Since 2014 I have been working in the start-up world, and you hear a lot of different descriptions of start-ups. Start-ups are fun, and they are hell – they are rewarding and crushing, they are hard work but you get to do what you like so you never work, the list goes on and on but the basic idea is that you will hear every possible contradiction possible when talking about a start-up.  Today I’m going to tackle the idea of a pivot, some say pivots are great! From others you will hear that a pivot can cost time and money – my approach: Pivot or Die!

Generally speaking start-ups are a simple concept:  Have an idea, product, solution, etc that no one has ever done before or that you think you can do better? Start-up a business and strike it rich! What they don’t tell you? 90% of start-ups will fail, but their failure could have been avoided.
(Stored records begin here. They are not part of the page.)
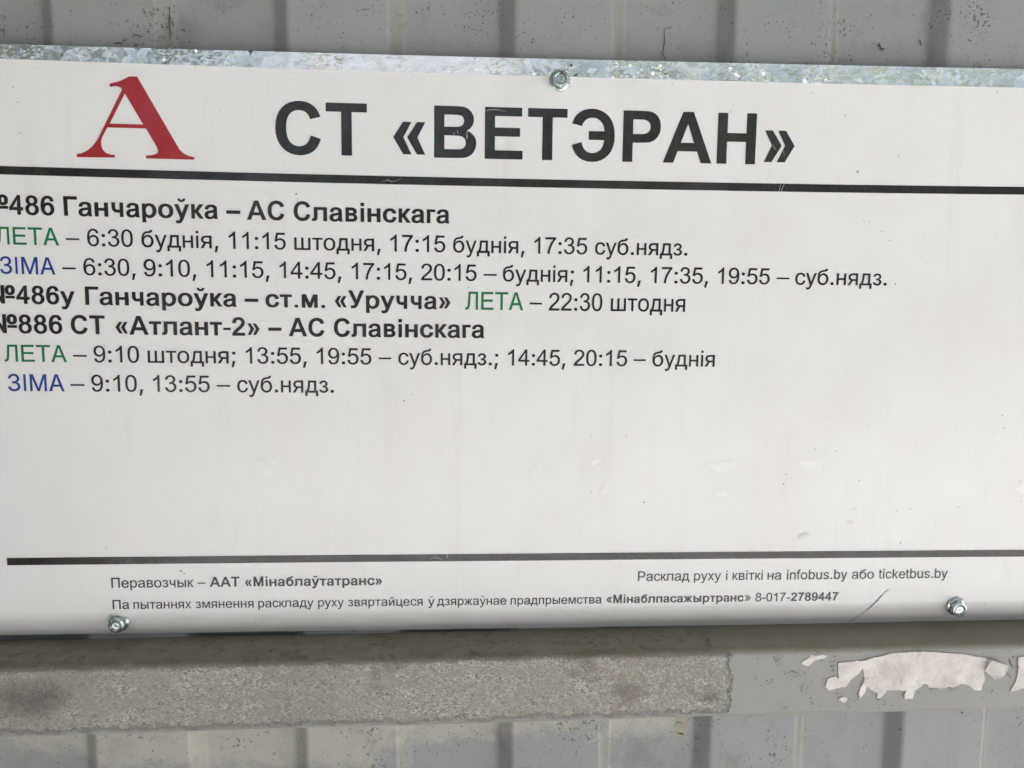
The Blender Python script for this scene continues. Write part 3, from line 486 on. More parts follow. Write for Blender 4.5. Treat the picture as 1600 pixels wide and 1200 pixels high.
'Bб':[615,[[310,-12,236,-3,171,24,118,66,79,122,54,188,46,265,46,283,55,422,68,478,86,525,111,565,143,599,184,624,232,643,287,655,345,662,382,668,392,677,400,716,532,716,527,658,514,625,491,597,456,575,410,561,357,554,297,547,255,535,225,517,202,486,185,439,149,386,137,414,163,448,198,477,239,501,286,517,340,523,405,513,462,485,507,443,541,390,562,329,569,260,561,189,538,125,500,70,449,27,384,-2],[311,101,342,104,368,116,391,137,410,168,422,208,426,256,423,305,411,344,393,375,370,396,345,407,315,411,283,407,254,394,228,371,207,339,194,299,189,253,193,208,206,170,225,139,250,117,278,105]]],
'Rп':[542,[[60,523,482,523,482,-4,382,-4,382,442,160,442,160,-4,60,-4]]],
'Rх':[500,[[14,-6,228,306,228,229,24,528,138,528,203,423,245,351,287,277,219,277,259,351,300,423,366,528,478,528,274,226,274,301,486,-6,373,-6,296,115,256,185,215,256,283,256,244,185,204,115,127,-6]]],
'Rм':[688,[[59,-6,59,528,193,528,307,233,325,183,339,139,350,98,362,50,327,50,338,97,349,138,363,183,380,233,494,528,629,528,629,-6,532,-6,532,272,532,326,533,379,534,433,535,494,564,494,542,412,521,345,493,271,385,-6,302,-6,192,271,164,345,143,412,121,494,152,494,153,438,154,384,154,328,155,272,155,-6]]],
'Rл':[583,[[67,523,518,523,518,-4,418,-4,418,442,167,442,167,239,167,196,166,159,164,129,161,105,156,77,148,54,136,35,122,20,105,9,87,2,66,-3,44,-4,36,-4,27,-4,16,-4,-1,-4,-1,77,29,77,38,78,45,79,50,82,54,85,58,90,61,98,63,109,65,122,66,140,67,165,67,196,67,234]]],
'Rй':[559,[[496,-6,394,-6,394,372,404,372,157,-6,63,-6,63,528,164,528,164,149,154,149,402,528,496,528],[279,590,240,595,206,609,177,631,155,659,141,692,135,734,214,734,220,701,234,680,255,666,279,662,304,666,324,680,339,701,345,734,424,734,418,692,405,659,383,631,354,609,319,595]]],
'Rц':[573,[[64,-6,64,528,166,528,166,84,397,84,397,528,500,528,500,-6],[466,-156,466,-6,430,-6,430,84,568,84,568,-156]]],
'Rў':[500,[[56,-202,46,-111,68,-117,81,-119,92,-121,103,-121,116,-120,127,-119,137,-116,146,-112,153,-107,160,-101,167,-94,173,-86,177,-78,183,-64,191,-45,199,-22,201,-17,202,-12,205,-7,207,-1,8,523,116,523,225,219,235,190,245,160,254,130,256,102,258,129,267,159,276,188,287,217,399,523,499,523,300,-10,285,-49,272,-82,260,-108,250,-128,238,-148,225,-166,210,-181,195,-193,178,-202,160,-209,140,-213,119,-214,105,-214,90,-212,75,-208],[180,749,186,725,201,708,224,697,250,693,276,697,299,708,314,725,320,749,372,749,362,704,336,668,297,644,250,636,203,644,164,668,138,704,128,749]]],
'Rж':[669,[[11,-6,197,266,13,528,119,528,269,306,290,306,290,528,380,528,380,306,401,306,550,528,656,528,473,266,658,-6,551,-6,400,217,380,217,380,-6,290,-6,290,217,270,217,119,-6]]],
'R«':[556,[[227,63,35,294,227,525,344,525,155,294,344,63],[419,63,226,294,419,525,536,525,346,294,536,63]]],
'Bп':[600,[[53,519,547,519,547,0,398,0,398,413,201,413,201,0,53,0]]],
'Bж':[740,[[4,0,206,271,6,534,162,534,315,324,303,324,303,534,438,534,438,324,425,324,578,534,734,534,535,271,736,0,579,0,424,211,438,211,438,0,303,0,303,211,317,211,161,0]]],
'Bы':[802,[[153,358,344,358,410,352,468,334,514,306,547,270,567,228,573,180,566,134,547,91,514,54,468,25,410,6,344,0,78,0,78,534,226,534,226,113,338,113,374,118,400,130,417,150,423,177,417,206,399,226,374,239,338,244,153,244],[575,0,575,534,724,534,724,0]]],
'R»':[556,[[21,63,210,294,21,525,137,525,330,294,137,63],[212,63,401,294,212,525,329,525,521,294,329,63]]],
'R8':[556,[[165,389,148,396,125,410,106,426,90,444,78,464,70,485,65,509,63,534,67,572,78,607,95,639,121,668,152,692,188,709,229,719,275,723,321,719,362,709,399,691,431,667,456,637,474,605,485,570,489,532,487,507,482,484,474,463,462,443,447,425,428,410,406,396,389,388,412,379,440,363,464,343,483,321,499,295,509,267,516,237,518,205,514,160,502,119,481,82,452,48,416,20,375,0,328,-12,276,-16,224,-12,178,0,136,20,101,48,72,82,51,120,39,162,35,207,37,241,43,272,55,300,71,326,91,348,115,366,143,381],[165,537,167,513,173,492,183,473,197,456,214,443,232,433,253,428,277,426,300,428,320,433,339,443,355,456,369,472,379,491,385,510,387,532,385,555,378,576,368,594,354,611,337,625,319,635,298,641,276,642,253,641,233,635,214,625,197,612,183,596,173,578,167,558],[137,207,138,188,141,170,147,152,154,135,164,119,176,105,190,93,205,82,223,74,240,69,259,65,277,64,306,66,332,74,355,86,376,103,394,124,406,148,414,174,416,204,414,233,406,261,393,285,375,306,353,324,330,336,303,344,274,346,246,344,221,336,198,324,177,307,159,286,147,262,139,236]]],
'R-':[333,[[26,211,26,307,308,307,308,211]]],
'B7':[556,[[38,589,38,707,520,707,520,618,485,576,454,534,424,487,393,433,364,376,339,319,317,261,298,201,287,159,279,114,272,67,266,0,129,0,133,62,139,109,148,160,161,216,178,272,198,328,221,383,247,437,275,488,304,535,334,578,342,589]]],
'B9':[556,[[42,192,173,204,183,160,190,140,199,124,210,112,220,104,232,99,245,96,260,94,273,95,285,98,296,101,307,107,318,115,328,124,338,135,346,147,354,162,362,179,368,200,375,222,380,247,383,271,386,296,386,321,386,324,386,328,386,332,406,316,423,309,406,291,386,274,364,259,339,246,313,237,285,231,255,229,209,234,166,247,127,269,94,299,67,335,48,376,37,421,33,471,37,522,49,568,69,610,97,647,132,678,172,700,218,714,267,719,305,716,340,708,373,696,404,678,432,656,456,630,476,601,492,568,505,529,514,484,519,431,521,372,519,309,514,253,505,203,493,160,477,122,457,88,433,59,404,34,372,14,337,-1,299,-9,258,-12,215,-9,175,1,140,17,110,39,85,66,66,98,53,134],[377,475,375,507,368,535,358,559,344,579,327,594,311,604,295,610,278,612,260,610,242,604,224,592,207,575,191,554,180,529,173,500,170,468,173,439,179,414,190,392,204,373,221,358,238,349,256,343,275,341,295,343,312,348,329,358,345,373,358,392,369,415,375,443]]],
'RР':[667,[[81,-6,81,722,354,722,436,714,504,691,556,654,593,607,615,551,622,489,615,427,593,371,556,324,504,287,436,263,354,255,155,255,155,347,348,347,400,352,440,365,470,387,491,415,504,450,508,489,504,529,491,563,470,591,440,612,400,626,348,630,196,630,196,-6]]],
'Ri':[222,[[61,-6,61,540,160,540,160,-6],[111,617,85,622,64,636,50,657,46,680,50,704,64,724,85,738,111,743,138,738,159,724,173,704,177,680,173,657,159,636,138,622]]],
'Rn':[556,[[163,312,163,-6,62,-6,62,528,160,528,161,390,127,390,159,460,200,503,250,527,308,535,361,529,406,512,443,483,471,443,488,393,494,331,494,-6,393,-6,393,324,385,377,363,416,329,439,285,447,253,443,224,432,199,413,180,387,168,353]]],
'Rf':[278,[[259,540,259,454,-2,454,-2,540],[79,-6,79,608,83,650,96,686,116,714,142,735,173,748,205,752,247,747,276,737,256,650,232,659,214,661,192,657,177,644,168,622,164,589,164,-6]]],
'Ro':[556,[[278,-17,209,-8,150,18,102,60,66,115,44,182,37,258,44,335,66,402,102,458,150,500,209,526,278,535,347,526,406,500,454,458,490,402,512,335,519,258,512,182,490,115,454,60,406,18,347,-8],[278,70,320,76,355,95,383,124,403,163,415,209,419,258,414,308,403,354,383,393,355,423,320,442,278,448,236,442,201,423,174,393,154,354,142,308,138,258,142,209,154,163,174,124,201,95,236,76]]],
'Rb':[556,[[301,-18,256,-13,220,1,173,41,149,77,156,77,156,-6,60,-6,60,722,158,722,158,455,149,455,172,490,219,529,255,543,300,547,362,538,416,512,460,470,493,414,514,345,520,266,514,186,493,117,461,61,417,18,363,-9],[288,72,327,78,359,96,386,126,405,166,417,213,421,267,417,319,405,366,386,405,360,434,327,452,288,458,250,452,218,435,192,407,172,369,161,321,157,267,161,211,173,163,192,124,219,95,251,78]]],
'Ru':[556,[[247,-13,195,-7,150,10,113,39,85,79,68,130,62,191,62,528,163,528,163,199,171,145,193,106,228,83,272,75,303,79,332,90,356,109,376,135,388,169,392,210,392,528,493,528,493,-6,395,-6,395,132,429,132,396,62,355,19,305,-5]]],
'Rs':[500,[[249,-17,196,-13,149,-1,109,20,77,49,53,85,38,134,135,154,152,112,177,87,209,73,248,69,294,74,328,90,351,114,358,142,354,165,341,183,319,198,287,208,201,229,137,251,91,283,64,325,55,377,61,421,81,459,112,491,153,515,201,530,256,535,308,531,353,518,389,497,417,470,438,437,455,395,361,374,345,407,325,431,297,446,257,452,218,447,186,432,165,410,158,382,163,357,177,339,202,324,239,312,318,294,382,271,427,239,454,198,463,147,456,102,436,62,404,29,361,4,309,-12]]],
'Ry':[500,[[51,-195,72,-110,93,-114,131,-116,145,-111,160,-99,173,-78,185,-47,200,-2,11,528,116,528,221,215,249,120,275,23,225,23,251,121,279,215,385,528,489,528,271,-82,235,-150,211,-174,184,-192,153,-202,118,-206,81,-203]]],
'Rt':[278,[[258,540,258,454,-1,454,-1,540],[70,669,163,669,163,138,166,108,174,89,188,80,209,76,225,78,254,83,270,-2,237,-10,205,-12,148,-2,105,27,79,72,70,130]]],
'Rc':[500,[[262,-17,197,-8,141,18,96,60,62,115,41,182,34,258,41,335,62,402,96,458,141,500,197,526,262,535,332,525,392,494,438,446,468,378,377,352,359,396,334,424,302,442,262,448,223,442,190,423,165,393,146,354,134,308,131,258,134,208,146,163,164,124,190,95,223,76,262,70,302,76,335,95,360,124,378,169,469,145,456,106,439,75,394,25,333,-6]]],
'Rk':[500,[[140,180,135,297,153,297,369,528,489,528,247,268,237,268],[60,-6,60,706,158,706,158,-6],[381,-6,184,256,252,327,503,-6]]],
'Re':[556,[[292,-17,218,-9,155,18,105,60,68,115,45,181,38,257,45,334,68,401,103,456,152,499,212,526,282,535,327,531,370,520,411,501,447,473,477,436,500,389,515,333,520,267,520,227,94,227,94,310,481,308,420,267,413,326,401,368,381,402,355,428,322,443,282,448,242,443,208,427,180,402,159,369,145,331,141,290,141,245,146,192,161,148,184,114,214,89,250,74,292,70,345,78,385,104,416,153,513,129,495,85,469,51,435,22,394,1,346,-13]]]}
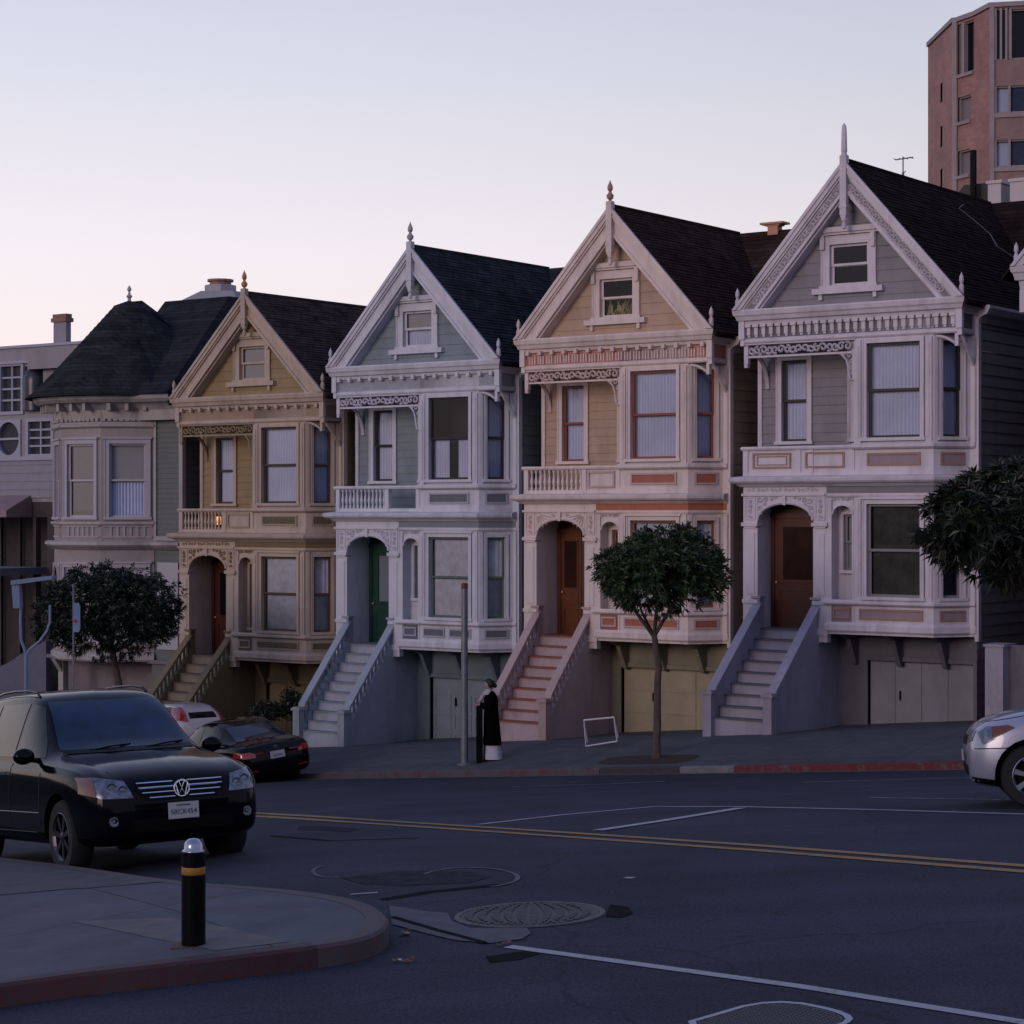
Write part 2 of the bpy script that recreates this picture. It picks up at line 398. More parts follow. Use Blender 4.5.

You’ll hear a lot of people talk about the idea of a pivot, often times it can even be mocked or seen as a bad thing.  But the trust is, most start-ups fail to pivot soon enough.  When you’re in the start-up you have a finite amount of time and money, and most the time the business fails to pivot with enough not enough of either.

See, in a start-up, even one that is failing, you always learn something that is incredibly valuable – what the customer wants.  Unfortunately, what the customer wants often is different than what you are offering.  You might think – no problem, we’ll just change to offer what the customer wants! And you would be right – that is the easy decision!  But when you start a business it’s your business, it’s your “baby”, and you have a vision of something that needs to be done – how could your vision be wrong? But, often times it is!  And by the time you see that a pivot is necessary it often too late to actually recover.

Most of the 10% of start-ups that are successful, what is their trick? Well, often times there is guidance (or sometimes and outright takeover) by an outside party with no emotional attachment to the business – this is why the are successful! They are not in the whirlwind of the day to day business, they are not emotionally attached, and they are not hesitant to suggest big or drastic changes.

In the end, the start-ups that are successful often are not doing exactly, or even remotely, what they started out doing.  Some examples:

Yelp – A system for auto-emailing recommendations to friends

YouTube – Started as a video dating site

PayPal – A way to exchange money

Slack, Instagram, Twitter, Shopify

etc etc

What do these successful start-ups all have in common? They all listened to their customers and made the decision to pivot and succeed.

So what is my advice if you’re going to be in the start-up world? Pivot or Die.